## Given information:
····················

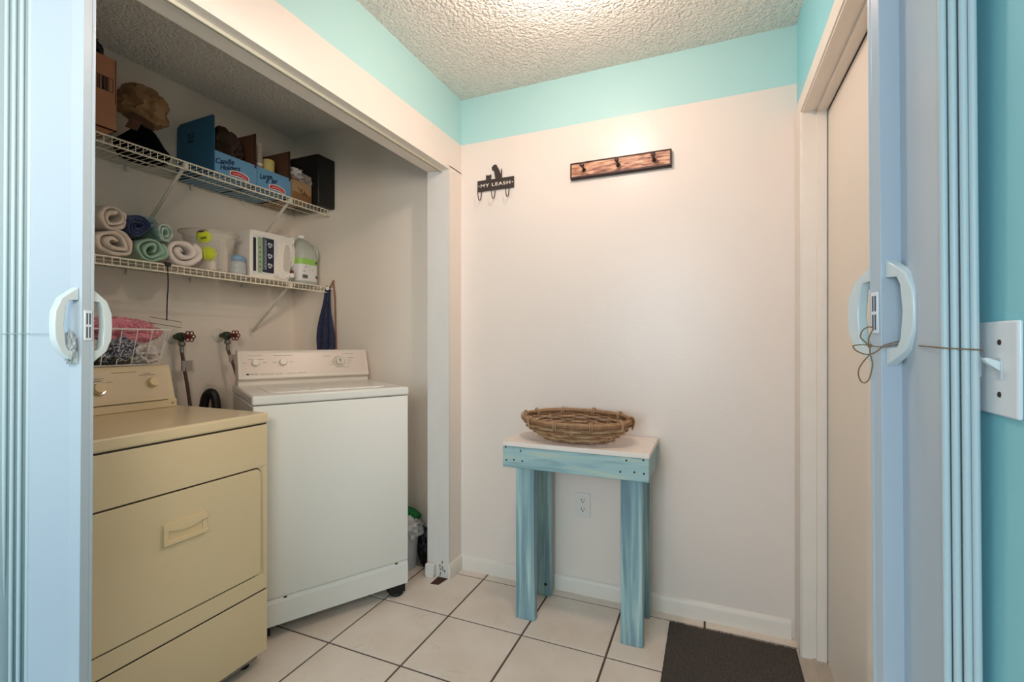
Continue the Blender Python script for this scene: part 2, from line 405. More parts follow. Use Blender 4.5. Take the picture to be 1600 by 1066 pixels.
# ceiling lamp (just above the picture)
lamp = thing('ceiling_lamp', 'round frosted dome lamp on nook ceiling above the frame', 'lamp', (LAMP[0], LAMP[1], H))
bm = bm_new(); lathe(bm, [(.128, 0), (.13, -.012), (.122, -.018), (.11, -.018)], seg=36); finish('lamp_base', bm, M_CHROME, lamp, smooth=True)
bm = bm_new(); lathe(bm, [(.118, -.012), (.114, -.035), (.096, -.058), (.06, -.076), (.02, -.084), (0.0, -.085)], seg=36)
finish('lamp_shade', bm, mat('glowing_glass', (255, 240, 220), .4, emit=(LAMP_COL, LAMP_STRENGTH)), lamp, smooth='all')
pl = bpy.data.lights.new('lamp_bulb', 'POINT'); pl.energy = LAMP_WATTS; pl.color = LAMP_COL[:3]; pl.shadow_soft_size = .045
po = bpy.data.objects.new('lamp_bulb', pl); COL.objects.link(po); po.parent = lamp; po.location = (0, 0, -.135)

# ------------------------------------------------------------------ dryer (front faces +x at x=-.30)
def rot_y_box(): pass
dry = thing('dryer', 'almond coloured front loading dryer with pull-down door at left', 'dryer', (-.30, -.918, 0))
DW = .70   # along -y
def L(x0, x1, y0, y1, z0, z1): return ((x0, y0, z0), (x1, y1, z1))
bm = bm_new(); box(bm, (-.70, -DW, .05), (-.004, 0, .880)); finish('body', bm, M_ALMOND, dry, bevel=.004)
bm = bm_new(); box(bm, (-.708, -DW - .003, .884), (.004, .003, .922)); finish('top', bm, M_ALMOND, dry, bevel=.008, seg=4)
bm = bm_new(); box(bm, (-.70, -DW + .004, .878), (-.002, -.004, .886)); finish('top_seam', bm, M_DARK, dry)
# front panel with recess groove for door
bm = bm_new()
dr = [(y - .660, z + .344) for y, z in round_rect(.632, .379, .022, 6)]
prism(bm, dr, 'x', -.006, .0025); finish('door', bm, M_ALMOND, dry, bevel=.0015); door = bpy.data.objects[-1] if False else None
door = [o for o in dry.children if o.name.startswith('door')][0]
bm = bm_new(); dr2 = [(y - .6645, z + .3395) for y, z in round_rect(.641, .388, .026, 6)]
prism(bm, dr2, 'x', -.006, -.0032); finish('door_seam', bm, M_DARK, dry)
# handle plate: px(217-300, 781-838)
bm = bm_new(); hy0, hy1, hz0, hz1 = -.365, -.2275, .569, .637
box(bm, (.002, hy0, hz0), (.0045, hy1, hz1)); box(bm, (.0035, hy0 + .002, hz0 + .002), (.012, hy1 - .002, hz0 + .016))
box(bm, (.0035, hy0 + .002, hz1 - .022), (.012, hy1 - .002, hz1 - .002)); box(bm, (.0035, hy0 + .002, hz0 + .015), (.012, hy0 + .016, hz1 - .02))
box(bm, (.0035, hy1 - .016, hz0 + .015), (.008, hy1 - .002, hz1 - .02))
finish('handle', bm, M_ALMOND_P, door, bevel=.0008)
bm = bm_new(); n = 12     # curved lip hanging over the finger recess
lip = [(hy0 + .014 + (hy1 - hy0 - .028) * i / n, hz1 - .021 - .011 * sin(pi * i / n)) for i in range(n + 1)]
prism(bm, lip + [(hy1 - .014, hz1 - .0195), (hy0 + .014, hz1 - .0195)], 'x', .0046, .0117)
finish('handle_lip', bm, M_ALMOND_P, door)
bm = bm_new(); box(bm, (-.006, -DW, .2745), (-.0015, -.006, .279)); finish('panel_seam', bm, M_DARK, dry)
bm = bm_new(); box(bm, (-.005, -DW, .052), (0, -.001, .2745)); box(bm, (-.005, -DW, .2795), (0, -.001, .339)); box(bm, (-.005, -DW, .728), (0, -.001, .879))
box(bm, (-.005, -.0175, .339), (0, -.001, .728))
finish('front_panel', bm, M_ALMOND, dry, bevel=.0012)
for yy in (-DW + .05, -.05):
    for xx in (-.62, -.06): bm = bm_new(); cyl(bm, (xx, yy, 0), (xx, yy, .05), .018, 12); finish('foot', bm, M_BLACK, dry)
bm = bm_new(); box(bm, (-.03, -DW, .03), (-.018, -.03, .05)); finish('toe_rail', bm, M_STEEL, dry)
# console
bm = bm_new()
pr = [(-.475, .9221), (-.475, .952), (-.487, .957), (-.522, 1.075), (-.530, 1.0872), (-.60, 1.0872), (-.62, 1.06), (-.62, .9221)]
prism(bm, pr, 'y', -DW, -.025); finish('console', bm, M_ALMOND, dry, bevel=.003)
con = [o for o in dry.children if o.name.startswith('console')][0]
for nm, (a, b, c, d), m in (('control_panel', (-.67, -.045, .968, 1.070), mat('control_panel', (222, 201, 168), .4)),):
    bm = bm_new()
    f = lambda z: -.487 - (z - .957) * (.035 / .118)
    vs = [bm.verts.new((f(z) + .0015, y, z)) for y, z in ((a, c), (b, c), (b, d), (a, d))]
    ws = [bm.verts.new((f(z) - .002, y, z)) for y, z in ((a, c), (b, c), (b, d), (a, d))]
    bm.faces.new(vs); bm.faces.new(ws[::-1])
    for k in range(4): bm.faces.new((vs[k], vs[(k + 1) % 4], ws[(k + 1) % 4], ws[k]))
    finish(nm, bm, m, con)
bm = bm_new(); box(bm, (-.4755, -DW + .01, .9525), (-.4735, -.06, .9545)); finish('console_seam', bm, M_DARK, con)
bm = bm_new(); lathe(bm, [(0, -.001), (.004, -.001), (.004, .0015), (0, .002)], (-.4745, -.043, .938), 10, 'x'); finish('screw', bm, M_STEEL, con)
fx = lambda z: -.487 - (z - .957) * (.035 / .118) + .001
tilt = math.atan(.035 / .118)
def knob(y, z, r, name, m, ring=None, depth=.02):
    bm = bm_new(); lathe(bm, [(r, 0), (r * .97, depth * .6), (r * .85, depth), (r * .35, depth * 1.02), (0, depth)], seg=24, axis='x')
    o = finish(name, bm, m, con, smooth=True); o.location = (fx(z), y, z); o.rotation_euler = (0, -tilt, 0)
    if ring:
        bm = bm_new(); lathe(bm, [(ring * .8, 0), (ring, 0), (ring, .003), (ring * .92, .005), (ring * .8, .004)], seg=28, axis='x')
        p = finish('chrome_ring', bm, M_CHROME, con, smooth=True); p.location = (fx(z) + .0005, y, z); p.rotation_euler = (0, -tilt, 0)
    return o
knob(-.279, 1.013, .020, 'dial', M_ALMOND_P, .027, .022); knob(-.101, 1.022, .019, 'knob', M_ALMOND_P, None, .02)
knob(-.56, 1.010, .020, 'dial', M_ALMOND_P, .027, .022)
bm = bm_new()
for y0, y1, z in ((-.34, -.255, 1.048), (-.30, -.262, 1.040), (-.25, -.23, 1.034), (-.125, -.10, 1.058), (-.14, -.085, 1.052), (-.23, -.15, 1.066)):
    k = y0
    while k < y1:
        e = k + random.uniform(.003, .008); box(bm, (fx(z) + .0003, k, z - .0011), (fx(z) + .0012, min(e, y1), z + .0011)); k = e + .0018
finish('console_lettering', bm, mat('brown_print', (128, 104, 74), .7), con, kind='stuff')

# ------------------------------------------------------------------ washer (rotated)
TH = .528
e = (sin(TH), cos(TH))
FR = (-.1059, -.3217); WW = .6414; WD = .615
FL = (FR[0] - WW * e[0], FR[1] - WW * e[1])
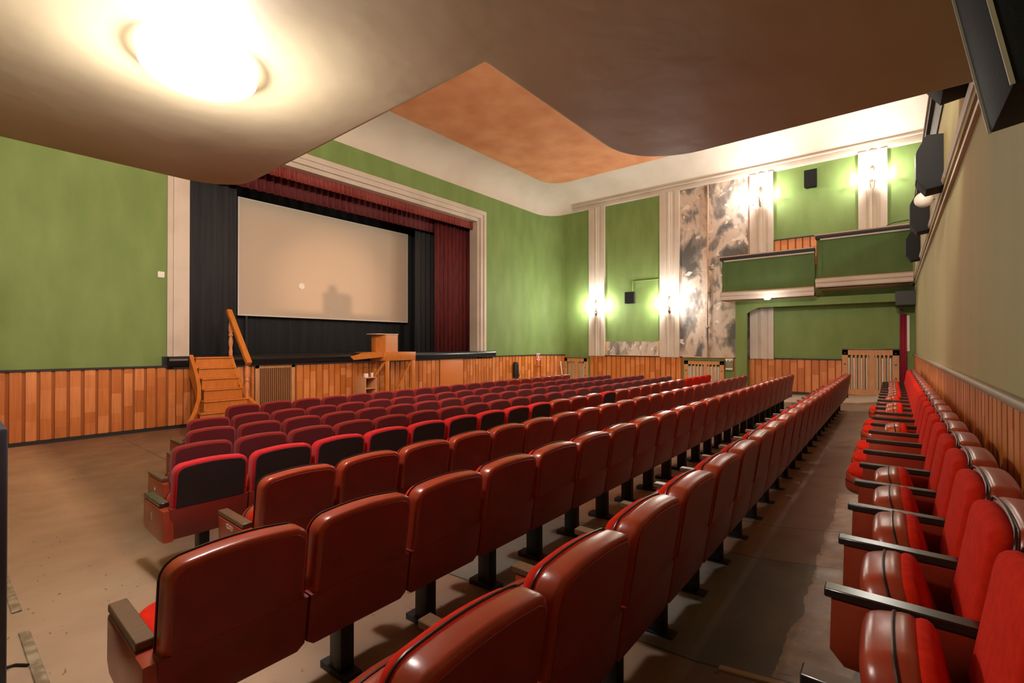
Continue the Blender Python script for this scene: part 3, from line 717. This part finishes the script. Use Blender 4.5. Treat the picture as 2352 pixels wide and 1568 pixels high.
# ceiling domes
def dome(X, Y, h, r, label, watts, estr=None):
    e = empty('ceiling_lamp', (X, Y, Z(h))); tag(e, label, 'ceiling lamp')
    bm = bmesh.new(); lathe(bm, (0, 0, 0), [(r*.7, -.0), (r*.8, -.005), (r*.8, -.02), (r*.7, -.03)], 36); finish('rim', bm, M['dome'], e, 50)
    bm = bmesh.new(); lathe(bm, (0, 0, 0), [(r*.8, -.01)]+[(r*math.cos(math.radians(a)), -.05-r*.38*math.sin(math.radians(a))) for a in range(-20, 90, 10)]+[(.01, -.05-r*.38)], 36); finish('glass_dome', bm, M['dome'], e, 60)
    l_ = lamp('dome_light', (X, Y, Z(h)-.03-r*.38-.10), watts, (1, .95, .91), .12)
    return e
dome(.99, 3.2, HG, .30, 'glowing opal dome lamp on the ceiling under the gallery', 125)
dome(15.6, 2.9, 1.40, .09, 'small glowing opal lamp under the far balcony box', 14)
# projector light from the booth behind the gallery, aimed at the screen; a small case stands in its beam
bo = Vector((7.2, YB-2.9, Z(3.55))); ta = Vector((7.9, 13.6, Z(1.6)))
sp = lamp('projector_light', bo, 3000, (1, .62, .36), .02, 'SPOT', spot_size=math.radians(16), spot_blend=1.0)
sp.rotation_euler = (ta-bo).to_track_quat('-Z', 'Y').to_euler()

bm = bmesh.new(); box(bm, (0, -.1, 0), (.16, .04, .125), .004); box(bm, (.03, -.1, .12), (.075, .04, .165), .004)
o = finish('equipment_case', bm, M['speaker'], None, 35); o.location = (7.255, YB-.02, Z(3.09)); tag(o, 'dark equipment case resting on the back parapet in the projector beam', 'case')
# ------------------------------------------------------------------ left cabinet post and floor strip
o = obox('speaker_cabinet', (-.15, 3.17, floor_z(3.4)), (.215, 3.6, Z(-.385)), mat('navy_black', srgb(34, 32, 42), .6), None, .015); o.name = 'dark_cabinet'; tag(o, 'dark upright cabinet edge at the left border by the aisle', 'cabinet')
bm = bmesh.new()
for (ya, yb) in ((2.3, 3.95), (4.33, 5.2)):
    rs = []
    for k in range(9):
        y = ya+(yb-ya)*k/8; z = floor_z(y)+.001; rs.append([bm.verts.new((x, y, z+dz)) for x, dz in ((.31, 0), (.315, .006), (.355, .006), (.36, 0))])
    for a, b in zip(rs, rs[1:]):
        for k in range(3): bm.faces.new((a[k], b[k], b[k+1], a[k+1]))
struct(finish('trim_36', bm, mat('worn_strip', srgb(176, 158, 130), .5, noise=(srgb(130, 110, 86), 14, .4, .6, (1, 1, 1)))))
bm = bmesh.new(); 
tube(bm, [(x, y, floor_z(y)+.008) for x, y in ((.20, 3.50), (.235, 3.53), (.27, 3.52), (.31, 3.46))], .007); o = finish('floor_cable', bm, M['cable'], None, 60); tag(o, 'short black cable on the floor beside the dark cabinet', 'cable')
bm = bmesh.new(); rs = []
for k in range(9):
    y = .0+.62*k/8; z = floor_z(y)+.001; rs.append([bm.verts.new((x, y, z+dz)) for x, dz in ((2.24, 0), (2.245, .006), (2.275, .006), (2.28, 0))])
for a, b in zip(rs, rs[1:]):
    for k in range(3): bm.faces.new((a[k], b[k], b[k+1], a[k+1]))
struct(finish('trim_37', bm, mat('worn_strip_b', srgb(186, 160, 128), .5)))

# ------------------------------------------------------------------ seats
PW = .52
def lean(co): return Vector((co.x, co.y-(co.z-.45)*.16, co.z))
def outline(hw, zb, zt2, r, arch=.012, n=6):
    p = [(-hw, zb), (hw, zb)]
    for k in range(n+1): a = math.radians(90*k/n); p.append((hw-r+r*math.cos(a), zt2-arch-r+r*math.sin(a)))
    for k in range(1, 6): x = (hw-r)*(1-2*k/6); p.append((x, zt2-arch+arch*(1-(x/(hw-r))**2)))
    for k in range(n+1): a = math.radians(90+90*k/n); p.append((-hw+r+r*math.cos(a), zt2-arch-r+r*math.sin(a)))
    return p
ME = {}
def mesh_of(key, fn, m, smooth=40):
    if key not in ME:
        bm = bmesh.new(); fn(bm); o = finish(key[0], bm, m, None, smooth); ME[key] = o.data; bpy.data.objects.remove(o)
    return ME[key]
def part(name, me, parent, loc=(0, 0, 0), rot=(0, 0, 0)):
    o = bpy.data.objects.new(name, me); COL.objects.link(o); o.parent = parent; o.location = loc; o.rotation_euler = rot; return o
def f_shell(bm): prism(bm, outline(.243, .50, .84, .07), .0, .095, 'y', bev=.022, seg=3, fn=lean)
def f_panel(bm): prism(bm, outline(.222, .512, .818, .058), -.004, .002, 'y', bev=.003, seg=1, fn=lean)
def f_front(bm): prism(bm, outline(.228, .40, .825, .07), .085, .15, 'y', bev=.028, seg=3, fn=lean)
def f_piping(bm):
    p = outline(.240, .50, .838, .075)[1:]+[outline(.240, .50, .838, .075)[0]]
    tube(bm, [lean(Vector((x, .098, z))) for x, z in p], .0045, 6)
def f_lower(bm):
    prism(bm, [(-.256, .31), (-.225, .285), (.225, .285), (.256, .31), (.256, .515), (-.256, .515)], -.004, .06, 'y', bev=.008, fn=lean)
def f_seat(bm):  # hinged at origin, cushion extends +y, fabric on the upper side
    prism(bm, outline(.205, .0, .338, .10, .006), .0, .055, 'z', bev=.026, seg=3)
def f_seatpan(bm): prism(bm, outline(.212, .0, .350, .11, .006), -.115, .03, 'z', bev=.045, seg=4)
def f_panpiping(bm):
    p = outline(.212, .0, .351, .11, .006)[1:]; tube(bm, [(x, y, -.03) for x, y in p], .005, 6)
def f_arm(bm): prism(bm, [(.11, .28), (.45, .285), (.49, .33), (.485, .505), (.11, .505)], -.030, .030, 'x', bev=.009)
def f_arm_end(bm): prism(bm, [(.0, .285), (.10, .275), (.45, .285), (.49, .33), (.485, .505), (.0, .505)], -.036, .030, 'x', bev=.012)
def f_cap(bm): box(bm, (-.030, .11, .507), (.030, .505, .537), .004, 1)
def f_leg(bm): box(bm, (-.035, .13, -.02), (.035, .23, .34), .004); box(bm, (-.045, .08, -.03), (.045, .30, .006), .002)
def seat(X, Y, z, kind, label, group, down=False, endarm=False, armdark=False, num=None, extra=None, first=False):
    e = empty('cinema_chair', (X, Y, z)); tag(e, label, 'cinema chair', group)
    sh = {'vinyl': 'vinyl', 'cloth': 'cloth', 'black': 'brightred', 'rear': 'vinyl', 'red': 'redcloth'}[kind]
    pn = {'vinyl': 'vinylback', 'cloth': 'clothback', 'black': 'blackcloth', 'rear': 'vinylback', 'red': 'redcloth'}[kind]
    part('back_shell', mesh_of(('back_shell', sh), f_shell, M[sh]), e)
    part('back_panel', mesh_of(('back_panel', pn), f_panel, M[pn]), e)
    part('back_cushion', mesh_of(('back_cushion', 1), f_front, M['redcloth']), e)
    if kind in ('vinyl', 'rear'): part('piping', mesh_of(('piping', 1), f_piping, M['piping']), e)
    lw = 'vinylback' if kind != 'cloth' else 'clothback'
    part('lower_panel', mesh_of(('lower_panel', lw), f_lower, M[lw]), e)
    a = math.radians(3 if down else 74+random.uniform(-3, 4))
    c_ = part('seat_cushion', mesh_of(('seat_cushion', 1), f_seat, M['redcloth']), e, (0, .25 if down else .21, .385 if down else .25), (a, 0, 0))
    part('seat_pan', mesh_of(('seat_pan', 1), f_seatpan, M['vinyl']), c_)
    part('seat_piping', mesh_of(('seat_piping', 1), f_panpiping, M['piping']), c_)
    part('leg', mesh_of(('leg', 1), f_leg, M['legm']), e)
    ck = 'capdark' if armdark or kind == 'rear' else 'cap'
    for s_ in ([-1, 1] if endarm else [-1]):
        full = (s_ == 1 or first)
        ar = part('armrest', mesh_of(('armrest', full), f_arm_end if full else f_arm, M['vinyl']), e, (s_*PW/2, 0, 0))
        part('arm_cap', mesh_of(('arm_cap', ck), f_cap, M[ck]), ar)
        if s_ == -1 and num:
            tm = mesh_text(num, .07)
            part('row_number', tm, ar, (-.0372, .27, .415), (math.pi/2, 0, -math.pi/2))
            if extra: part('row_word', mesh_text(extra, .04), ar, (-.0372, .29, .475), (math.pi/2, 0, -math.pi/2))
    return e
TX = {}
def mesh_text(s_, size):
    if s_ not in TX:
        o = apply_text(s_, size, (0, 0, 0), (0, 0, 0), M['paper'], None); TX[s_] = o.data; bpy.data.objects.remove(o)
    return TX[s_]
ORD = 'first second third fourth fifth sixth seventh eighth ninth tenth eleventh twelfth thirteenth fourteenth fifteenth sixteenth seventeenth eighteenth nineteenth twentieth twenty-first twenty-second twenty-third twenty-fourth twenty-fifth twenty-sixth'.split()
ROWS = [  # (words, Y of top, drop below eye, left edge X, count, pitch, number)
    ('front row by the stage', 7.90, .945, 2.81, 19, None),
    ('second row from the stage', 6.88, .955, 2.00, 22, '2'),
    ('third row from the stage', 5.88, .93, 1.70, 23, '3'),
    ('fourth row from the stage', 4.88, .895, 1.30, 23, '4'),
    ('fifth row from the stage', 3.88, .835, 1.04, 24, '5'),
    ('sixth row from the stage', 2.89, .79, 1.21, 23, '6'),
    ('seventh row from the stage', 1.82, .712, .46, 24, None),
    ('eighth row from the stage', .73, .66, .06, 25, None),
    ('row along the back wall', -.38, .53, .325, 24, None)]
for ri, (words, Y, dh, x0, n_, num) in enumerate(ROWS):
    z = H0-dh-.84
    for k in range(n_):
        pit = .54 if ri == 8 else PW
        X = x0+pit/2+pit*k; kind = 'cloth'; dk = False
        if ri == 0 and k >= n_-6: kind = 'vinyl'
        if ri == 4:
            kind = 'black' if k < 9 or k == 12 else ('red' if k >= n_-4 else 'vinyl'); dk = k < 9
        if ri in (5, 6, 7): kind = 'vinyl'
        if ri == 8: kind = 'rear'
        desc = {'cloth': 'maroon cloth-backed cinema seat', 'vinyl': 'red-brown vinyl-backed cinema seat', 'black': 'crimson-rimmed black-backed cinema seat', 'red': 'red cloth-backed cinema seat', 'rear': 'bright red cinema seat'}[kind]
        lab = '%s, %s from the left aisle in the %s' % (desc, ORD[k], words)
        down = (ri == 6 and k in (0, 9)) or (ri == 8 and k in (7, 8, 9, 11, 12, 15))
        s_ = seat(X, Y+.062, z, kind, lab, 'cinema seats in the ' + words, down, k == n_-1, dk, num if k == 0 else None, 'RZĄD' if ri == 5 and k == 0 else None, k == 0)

····················

Write out again only the lines from the line containing "Continue the Blender Python script for this scene: part 3, from" through the line containing "sp.rotation_euler = (ta-bo).to_track_quat('-Z', 'Y').to_euler()", both included, exactly as they are.

Continue the Blender Python script for this scene: part 3, from line 717. This part finishes the script. Use Blender 4.5. Treat the picture as 2352 pixels wide and 1568 pixels high.
# ceiling domes
def dome(X, Y, h, r, label, watts, estr=None):
    e = empty('ceiling_lamp', (X, Y, Z(h))); tag(e, label, 'ceiling lamp')
    bm = bmesh.new(); lathe(bm, (0, 0, 0), [(r*.7, -.0), (r*.8, -.005), (r*.8, -.02), (r*.7, -.03)], 36); finish('rim', bm, M['dome'], e, 50)
    bm = bmesh.new(); lathe(bm, (0, 0, 0), [(r*.8, -.01)]+[(r*math.cos(math.radians(a)), -.05-r*.38*math.sin(math.radians(a))) for a in range(-20, 90, 10)]+[(.01, -.05-r*.38)], 36); finish('glass_dome', bm, M['dome'], e, 60)
    l_ = lamp('dome_light', (X, Y, Z(h)-.03-r*.38-.10), watts, (1, .95, .91), .12)
    return e
dome(.99, 3.2, HG, .30, 'glowing opal dome lamp on the ceiling under the gallery', 125)
dome(15.6, 2.9, 1.40, .09, 'small glowing opal lamp under the far balcony box', 14)
# projector light from the booth behind the gallery, aimed at the screen; a small case stands in its beam
bo = Vector((7.2, YB-2.9, Z(3.55))); ta = Vector((7.9, 13.6, Z(1.6)))
sp = lamp('projector_light', bo, 3000, (1, .62, .36), .02, 'SPOT', spot_size=math.radians(16), spot_blend=1.0)
sp.rotation_euler = (ta-bo).to_track_quat('-Z', 'Y').to_euler()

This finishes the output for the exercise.